店舗数は最大手のセブンと肩を並べる。「規模」のメリットを生かせるか
 ファミリーマートとユニーグループ・ホールディングス(GHD)が9月1日に経営統合し、「ユニー・ファミリーマートホールディングス(HD)」が誕生する。コンビニエンス業界3位のファミマと、ユニーGHD傘下で同4位のサークルKサンクスが組むことで、コンビニ事業では国内最大級の企業となる。

 コンビニ業界はセブン―イレブン、ローソン、ファミマの大手3社への集約が進んでいる。ファミマは09年にエーエム・ピーエム・ジャパンを完全子会社化し、15年に合併したココストアの店舗についても、年内にファミマへの転換を完了する。

 ファミマは7月末時点で1万1872店舗を運営している。エーエム・ピーエムやココストアと同様に、サークルKサンクスの店舗もファミマにブランド転換する予定で、店舗数は最大手のセブン―イレブンと肩を並べる。

 規模を追う背景には、商品生産や物流の効率化で、商品力や価格競争力を上げられるメリットがある。店舗数の拡大を図るにあたり、ファミマは加盟店を運営するオーナーを獲得するため、シニアや単身者も加盟できるよう、制度を見直した。


日販で大差、「稼ぐ力」にはまだ弱さ


 一方で店舗の「稼ぐ力」にはまだ弱さがある。店舗の1日当たりの売り上げを示す全店平均日販は、16年3―5月期にセブン―イレブンが64万円だったのに対し、ファミマが51万円、サークルKサンクスが42万円と大きな差がついている。

 商品力を上げるためには、ベンダーを巻き込んだ商品開発が欠かせない。規模が拡大すれば、発言力も増す。

 一方で問題も起きている。ファミマは25日、公正取引委員会から「下請けいじめ」に関する勧告を受けた。14年7月から16年6月にかけて、下請け業者20社に対して、プライベートブランド(PB)の弁当やパンについて売れ残った商品の損失の一部を負担させたり、期間限定のキャンペーンでの値引き分を転嫁するなど、6億5000万円の支払いを不当に減額したとしている。

 統合を前に、コンプライアンス(法令順守)に対する姿勢について、課題が浮き彫りとなった。

沢田氏の手腕に期待


 持ち株会社であるユニー・ファミリーマートHDの社長には、上田準二ファミマ会長が就く。

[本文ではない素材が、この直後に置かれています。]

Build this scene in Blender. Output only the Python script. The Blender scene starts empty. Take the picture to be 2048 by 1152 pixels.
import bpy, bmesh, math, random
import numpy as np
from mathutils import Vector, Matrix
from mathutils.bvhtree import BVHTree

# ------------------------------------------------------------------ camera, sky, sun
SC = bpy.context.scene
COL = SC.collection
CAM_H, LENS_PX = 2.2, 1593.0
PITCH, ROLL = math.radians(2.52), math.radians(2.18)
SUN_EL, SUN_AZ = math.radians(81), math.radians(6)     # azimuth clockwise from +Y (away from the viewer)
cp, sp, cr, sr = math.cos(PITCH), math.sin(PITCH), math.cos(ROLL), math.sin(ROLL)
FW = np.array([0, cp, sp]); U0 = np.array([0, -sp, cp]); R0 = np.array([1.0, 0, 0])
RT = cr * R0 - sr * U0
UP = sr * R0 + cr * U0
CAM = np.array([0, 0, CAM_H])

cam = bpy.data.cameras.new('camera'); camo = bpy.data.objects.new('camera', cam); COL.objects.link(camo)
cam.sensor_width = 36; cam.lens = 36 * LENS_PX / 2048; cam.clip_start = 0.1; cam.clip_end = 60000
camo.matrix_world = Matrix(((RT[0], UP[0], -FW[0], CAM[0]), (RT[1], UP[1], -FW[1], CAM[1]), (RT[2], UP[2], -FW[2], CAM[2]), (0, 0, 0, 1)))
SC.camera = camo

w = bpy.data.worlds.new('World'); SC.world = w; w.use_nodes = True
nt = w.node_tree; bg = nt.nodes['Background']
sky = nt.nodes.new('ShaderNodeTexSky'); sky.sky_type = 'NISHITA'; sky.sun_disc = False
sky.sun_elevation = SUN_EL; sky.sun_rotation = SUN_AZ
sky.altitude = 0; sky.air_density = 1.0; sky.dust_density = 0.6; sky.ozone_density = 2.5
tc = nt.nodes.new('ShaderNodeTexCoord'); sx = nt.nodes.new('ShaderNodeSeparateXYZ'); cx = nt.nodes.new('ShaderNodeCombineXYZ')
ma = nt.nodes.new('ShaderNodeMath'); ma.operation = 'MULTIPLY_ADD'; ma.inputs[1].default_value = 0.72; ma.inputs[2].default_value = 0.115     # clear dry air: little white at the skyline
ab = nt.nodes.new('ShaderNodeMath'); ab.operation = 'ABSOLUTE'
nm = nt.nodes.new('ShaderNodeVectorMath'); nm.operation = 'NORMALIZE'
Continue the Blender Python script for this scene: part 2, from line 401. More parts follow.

現在69歳で「昨年3月にはリタイアするつもりだった」としつつ、かねて業界再編を視野にユニーGHDとの統合構想を描いてきた立場から、引き続きかじ取りを担う。

 コンビニ事業を担う新生ファミリーマートの社長に就くのは、沢田貴司ファミマ取締役専務執行役員だ。事業再生会社のリヴァンプ(東京都港区)を設立し、ロッテリア(同新宿区)の再建や、クリスピー・クリーム・ドーナツ(同渋谷区)の運営に関わってきた。

 コンビニ事業に直接携わった経験はなかったが「しがらみがなく馬力がある」として、伊藤忠商事に同期入社した中山勇ファミマ社長が招いた。商品やシステム、カルチャーの違うファミマとサークルKサンクスをまとめる手腕に、期待が掛かっている。

 ローソンの玉塚元一会長とは、「ユニクロ」を運営するファーストリテイリングでともに経営を担った後、リヴァンプを共同設立した間柄だ。意識しないとのスタンスながら、直接対決も注目される。

 流通の第三極としての存在感を発揮し、飽和状態にある国内で生き残りを図るとともに、成長に向けて海外市場をいかにつかむか。急激に拡大したコンビニ事業で、日販を「できるだけ早く60万円に引き上げる」(中山ファミマ社長)という目標を達成し、IT導入などで「次世代コンビニ」(同)を構築してセブン―イレブンに立ち向かう体制を築けるか。直面している課題は多い。
(文=江上佑美子)
日刊工業新聞2016年8月29日「深層断面」から抜粋
明豊
明豊 Ake Yutaka 取締役デジタルメディア事業担当
国内はほぼ飽和状態。コンビニ各社は商品を売るだけでなくさまざまなサービスの乗り出しているが、そういう状況でも、商品力にどこまでこだわっていけるかに注目する。だいたい等距離に3社の店舗がある時代になった。個人的には商品で、各コンビニを使いわけている。残念ながら今のファミマに、あえて行く理由はあまりなく、通りすがり購入店舗である。